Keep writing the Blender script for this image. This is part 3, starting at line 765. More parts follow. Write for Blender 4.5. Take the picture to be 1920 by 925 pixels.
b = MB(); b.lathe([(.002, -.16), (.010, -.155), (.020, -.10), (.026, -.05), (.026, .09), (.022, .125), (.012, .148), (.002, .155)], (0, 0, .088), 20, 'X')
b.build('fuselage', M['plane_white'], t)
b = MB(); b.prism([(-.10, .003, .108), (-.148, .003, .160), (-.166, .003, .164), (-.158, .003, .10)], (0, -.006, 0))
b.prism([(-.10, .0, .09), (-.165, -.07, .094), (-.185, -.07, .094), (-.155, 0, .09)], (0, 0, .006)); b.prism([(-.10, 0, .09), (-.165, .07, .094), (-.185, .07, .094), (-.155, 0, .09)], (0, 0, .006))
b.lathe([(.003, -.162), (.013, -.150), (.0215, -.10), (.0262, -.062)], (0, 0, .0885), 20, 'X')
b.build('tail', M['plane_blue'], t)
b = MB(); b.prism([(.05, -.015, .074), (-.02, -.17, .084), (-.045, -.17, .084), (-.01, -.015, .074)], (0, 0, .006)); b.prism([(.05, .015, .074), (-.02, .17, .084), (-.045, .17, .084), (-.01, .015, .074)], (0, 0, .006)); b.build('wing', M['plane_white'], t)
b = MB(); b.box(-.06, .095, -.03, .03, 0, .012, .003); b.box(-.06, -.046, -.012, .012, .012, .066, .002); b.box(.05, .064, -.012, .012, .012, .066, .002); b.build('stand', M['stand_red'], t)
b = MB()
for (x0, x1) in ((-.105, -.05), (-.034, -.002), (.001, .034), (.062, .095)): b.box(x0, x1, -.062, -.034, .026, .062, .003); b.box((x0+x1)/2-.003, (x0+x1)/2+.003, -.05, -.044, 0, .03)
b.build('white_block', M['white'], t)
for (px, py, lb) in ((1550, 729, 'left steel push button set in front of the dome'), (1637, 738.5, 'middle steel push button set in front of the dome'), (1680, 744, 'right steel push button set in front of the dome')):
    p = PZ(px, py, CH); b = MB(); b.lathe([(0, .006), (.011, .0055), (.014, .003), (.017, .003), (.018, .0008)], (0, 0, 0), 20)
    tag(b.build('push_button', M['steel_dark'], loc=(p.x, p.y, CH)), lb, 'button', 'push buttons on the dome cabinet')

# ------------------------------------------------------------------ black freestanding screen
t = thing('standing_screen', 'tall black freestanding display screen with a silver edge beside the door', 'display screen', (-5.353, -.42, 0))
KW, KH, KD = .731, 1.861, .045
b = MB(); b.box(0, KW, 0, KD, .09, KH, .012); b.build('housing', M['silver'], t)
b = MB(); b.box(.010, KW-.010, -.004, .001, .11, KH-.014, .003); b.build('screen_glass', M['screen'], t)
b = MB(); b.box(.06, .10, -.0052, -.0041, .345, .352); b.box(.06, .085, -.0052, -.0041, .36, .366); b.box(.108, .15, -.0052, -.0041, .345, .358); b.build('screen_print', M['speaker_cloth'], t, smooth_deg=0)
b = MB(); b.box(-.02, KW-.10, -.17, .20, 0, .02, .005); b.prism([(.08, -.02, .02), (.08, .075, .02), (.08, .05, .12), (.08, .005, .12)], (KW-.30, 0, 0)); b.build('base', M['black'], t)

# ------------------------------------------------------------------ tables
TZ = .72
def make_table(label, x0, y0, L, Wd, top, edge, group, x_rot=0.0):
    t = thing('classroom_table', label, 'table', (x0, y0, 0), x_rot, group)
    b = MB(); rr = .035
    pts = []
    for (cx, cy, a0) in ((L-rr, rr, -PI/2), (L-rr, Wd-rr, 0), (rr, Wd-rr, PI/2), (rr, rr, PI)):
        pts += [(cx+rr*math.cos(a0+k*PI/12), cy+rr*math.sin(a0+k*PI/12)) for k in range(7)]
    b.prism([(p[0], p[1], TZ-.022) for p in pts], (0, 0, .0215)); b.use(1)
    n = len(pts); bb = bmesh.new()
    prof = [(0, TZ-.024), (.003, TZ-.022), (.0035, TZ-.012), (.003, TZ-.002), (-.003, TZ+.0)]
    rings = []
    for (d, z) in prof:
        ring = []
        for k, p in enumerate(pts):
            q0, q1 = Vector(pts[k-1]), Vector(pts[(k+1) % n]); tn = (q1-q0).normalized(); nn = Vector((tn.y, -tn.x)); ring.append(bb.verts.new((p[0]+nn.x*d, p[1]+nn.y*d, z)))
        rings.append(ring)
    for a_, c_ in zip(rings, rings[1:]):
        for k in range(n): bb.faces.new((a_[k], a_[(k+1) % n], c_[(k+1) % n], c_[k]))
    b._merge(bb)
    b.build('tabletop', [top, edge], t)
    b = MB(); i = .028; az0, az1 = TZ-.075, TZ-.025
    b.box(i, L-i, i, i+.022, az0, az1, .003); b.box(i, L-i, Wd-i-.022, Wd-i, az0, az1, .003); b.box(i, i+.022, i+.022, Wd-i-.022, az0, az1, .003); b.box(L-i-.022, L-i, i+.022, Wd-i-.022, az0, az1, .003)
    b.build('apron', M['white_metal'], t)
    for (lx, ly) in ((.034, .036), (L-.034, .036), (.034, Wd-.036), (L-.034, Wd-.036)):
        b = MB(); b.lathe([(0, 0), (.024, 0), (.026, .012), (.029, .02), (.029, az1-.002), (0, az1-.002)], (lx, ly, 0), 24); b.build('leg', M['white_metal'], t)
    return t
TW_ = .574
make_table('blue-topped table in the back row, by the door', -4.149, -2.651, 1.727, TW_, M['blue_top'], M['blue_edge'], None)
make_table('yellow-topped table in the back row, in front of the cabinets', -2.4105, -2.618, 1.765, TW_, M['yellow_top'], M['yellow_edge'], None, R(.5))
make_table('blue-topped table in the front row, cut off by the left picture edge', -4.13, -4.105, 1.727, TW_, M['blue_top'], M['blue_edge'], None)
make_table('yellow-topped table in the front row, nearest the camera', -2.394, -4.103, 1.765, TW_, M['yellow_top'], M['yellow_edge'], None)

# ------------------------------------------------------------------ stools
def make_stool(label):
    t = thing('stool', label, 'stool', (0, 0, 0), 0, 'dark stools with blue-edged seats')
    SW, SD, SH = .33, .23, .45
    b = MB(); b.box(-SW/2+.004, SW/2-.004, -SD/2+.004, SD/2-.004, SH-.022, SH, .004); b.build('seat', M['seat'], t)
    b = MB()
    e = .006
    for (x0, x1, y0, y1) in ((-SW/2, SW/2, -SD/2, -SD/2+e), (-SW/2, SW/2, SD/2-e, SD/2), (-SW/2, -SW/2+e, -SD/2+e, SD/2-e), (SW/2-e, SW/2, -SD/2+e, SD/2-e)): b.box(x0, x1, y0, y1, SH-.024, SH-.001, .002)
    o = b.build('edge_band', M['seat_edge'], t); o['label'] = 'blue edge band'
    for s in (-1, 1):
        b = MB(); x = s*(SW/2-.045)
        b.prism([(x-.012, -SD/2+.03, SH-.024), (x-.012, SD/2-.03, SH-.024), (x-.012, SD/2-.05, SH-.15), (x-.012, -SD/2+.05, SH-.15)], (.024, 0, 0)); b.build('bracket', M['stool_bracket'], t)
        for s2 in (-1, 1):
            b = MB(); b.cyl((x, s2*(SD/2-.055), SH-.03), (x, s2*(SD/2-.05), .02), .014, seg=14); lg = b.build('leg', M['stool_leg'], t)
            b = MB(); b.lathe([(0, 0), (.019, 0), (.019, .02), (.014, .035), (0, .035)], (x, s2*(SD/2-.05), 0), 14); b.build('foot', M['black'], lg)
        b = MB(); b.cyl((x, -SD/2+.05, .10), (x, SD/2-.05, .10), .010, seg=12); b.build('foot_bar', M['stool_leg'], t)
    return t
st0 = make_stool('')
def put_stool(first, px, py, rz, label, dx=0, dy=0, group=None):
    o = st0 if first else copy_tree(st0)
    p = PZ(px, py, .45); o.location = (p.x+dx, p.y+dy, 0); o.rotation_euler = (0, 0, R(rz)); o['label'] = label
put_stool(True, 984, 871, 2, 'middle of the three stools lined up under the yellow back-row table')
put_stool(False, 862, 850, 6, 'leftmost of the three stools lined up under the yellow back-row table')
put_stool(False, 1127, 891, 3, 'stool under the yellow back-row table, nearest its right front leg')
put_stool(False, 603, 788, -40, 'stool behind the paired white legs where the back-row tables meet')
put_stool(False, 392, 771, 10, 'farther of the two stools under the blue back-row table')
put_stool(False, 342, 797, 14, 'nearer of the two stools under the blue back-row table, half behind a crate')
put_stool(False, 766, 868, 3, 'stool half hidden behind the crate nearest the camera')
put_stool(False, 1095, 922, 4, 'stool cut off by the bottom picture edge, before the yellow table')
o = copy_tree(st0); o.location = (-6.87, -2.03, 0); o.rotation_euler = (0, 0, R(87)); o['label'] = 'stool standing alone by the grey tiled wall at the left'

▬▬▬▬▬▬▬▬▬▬

* **DIRECTIVE**:
Repeat exactly, please, each line from the beginning of the data through the line with "the dome cabinet')" in it, and only those lines.

* **THE ANSWER**:
Keep writing the Blender script for this image. This is part 3, starting at line 765. More parts follow. Write for Blender 4.5. Take the picture to be 1920 by 925 pixels.
b = MB(); b.lathe([(.002, -.16), (.010, -.155), (.020, -.10), (.026, -.05), (.026, .09), (.022, .125), (.012, .148), (.002, .155)], (0, 0, .088), 20, 'X')
b.build('fuselage', M['plane_white'], t)
b = MB(); b.prism([(-.10, .003, .108), (-.148, .003, .160), (-.166, .003, .164), (-.158, .003, .10)], (0, -.006, 0))
b.prism([(-.10, .0, .09), (-.165, -.07, .094), (-.185, -.07, .094), (-.155, 0, .09)], (0, 0, .006)); b.prism([(-.10, 0, .09), (-.165, .07, .094), (-.185, .07, .094), (-.155, 0, .09)], (0, 0, .006))
b.lathe([(.003, -.162), (.013, -.150), (.0215, -.10), (.0262, -.062)], (0, 0, .0885), 20, 'X')
b.build('tail', M['plane_blue'], t)
b = MB(); b.prism([(.05, -.015, .074), (-.02, -.17, .084), (-.045, -.17, .084), (-.01, -.015, .074)], (0, 0, .006)); b.prism([(.05, .015, .074), (-.02, .17, .084), (-.045, .17, .084), (-.01, .015, .074)], (0, 0, .006)); b.build('wing', M['plane_white'], t)
b = MB(); b.box(-.06, .095, -.03, .03, 0, .012, .003); b.box(-.06, -.046, -.012, .012, .012, .066, .002); b.box(.05, .064, -.012, .012, .012, .066, .002); b.build('stand', M['stand_red'], t)
b = MB()
for (x0, x1) in ((-.105, -.05), (-.034, -.002), (.001, .034), (.062, .095)): b.box(x0, x1, -.062, -.034, .026, .062, .003); b.box((x0+x1)/2-.003, (x0+x1)/2+.003, -.05, -.044, 0, .03)
b.build('white_block', M['white'], t)
for (px, py, lb) in ((1550, 729, 'left steel push button set in front of the dome'), (1637, 738.5, 'middle steel push button set in front of the dome'), (1680, 744, 'right steel push button set in front of the dome')):
    p = PZ(px, py, CH); b = MB(); b.lathe([(0, .006), (.011, .0055), (.014, .003), (.017, .003), (.018, .0008)], (0, 0, 0), 20)
    tag(b.build('push_button', M['steel_dark'], loc=(p.x, p.y, CH)), lb, 'button', 'push buttons on the dome cabinet')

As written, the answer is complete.